**Dataset extract:**
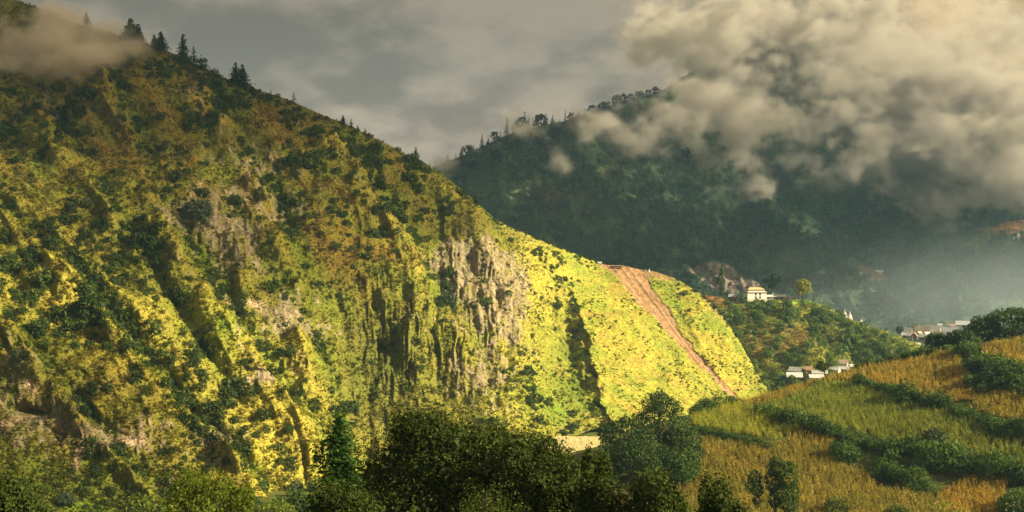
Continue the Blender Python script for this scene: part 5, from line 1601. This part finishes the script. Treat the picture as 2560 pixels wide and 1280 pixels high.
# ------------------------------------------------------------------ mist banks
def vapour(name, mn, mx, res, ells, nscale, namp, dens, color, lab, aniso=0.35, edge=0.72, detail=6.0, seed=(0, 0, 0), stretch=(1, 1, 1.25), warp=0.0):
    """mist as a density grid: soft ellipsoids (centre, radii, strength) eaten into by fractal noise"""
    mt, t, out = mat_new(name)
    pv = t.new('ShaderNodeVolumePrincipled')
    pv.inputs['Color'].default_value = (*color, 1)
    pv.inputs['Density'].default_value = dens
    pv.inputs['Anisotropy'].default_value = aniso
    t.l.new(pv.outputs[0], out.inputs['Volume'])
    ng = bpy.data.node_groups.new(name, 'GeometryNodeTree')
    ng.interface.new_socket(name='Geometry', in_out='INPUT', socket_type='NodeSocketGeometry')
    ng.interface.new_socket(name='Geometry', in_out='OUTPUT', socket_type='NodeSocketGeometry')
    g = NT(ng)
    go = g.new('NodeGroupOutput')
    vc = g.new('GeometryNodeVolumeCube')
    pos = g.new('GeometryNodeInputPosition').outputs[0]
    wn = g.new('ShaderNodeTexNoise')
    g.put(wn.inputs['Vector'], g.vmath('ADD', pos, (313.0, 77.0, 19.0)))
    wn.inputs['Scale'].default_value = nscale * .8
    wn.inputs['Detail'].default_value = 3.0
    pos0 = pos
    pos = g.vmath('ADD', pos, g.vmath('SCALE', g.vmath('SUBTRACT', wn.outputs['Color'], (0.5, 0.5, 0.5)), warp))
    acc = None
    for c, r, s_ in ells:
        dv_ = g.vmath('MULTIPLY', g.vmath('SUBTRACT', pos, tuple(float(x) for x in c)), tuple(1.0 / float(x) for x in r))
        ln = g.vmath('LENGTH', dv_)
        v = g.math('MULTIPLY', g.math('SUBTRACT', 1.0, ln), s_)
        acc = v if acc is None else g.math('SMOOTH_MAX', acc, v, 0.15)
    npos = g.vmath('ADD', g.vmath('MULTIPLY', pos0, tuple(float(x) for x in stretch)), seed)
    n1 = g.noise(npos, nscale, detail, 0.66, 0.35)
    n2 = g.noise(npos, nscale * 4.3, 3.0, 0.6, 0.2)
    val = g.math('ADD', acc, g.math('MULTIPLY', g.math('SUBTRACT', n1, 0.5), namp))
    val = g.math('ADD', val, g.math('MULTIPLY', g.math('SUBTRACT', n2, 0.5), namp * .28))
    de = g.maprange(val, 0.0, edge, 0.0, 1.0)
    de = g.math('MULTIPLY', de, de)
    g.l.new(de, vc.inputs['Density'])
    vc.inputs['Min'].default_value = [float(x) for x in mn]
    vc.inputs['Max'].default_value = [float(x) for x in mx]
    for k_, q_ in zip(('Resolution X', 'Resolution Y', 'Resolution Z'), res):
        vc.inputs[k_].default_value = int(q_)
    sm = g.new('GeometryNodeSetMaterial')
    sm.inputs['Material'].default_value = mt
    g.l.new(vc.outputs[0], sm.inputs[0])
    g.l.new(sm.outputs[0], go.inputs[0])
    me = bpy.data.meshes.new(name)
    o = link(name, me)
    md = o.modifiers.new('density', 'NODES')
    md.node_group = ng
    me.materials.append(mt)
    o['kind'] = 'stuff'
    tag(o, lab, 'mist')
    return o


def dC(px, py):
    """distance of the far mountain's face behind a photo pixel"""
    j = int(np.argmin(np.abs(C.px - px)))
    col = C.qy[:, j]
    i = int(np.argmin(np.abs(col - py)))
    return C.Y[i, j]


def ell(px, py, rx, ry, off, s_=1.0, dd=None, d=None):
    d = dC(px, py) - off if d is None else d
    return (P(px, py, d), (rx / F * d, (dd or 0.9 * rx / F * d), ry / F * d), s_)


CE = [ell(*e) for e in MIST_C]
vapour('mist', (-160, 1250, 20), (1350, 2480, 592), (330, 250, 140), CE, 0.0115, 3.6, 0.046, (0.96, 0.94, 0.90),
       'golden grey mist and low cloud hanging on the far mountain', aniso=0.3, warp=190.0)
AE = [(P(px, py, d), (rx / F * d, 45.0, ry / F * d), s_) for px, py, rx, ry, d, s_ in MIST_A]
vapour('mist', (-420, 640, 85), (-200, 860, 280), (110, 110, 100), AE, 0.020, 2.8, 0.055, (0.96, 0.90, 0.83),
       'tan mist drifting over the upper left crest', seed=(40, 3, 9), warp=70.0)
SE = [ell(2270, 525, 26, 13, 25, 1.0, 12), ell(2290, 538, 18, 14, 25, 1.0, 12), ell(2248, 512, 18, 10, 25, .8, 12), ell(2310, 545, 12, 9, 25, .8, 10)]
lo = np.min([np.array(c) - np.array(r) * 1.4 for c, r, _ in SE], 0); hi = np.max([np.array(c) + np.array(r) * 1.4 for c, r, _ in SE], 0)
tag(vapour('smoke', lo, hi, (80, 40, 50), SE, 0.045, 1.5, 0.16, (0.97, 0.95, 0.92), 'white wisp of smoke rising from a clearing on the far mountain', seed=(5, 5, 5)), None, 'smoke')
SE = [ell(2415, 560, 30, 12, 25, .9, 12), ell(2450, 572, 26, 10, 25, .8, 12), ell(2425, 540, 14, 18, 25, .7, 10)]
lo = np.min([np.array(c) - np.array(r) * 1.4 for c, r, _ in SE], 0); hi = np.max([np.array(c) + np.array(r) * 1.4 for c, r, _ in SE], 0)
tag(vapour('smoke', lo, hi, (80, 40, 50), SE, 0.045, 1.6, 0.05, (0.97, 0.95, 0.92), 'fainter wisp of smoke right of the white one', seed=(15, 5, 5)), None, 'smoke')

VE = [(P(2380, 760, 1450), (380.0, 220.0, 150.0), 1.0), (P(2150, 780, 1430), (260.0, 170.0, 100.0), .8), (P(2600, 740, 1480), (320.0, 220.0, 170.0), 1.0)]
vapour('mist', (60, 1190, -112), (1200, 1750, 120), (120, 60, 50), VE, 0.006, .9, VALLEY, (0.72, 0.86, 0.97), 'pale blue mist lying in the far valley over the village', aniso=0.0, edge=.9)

**Your objective:** Tell how many lines above contain the word "from". Give the number alone.

**Result:** 2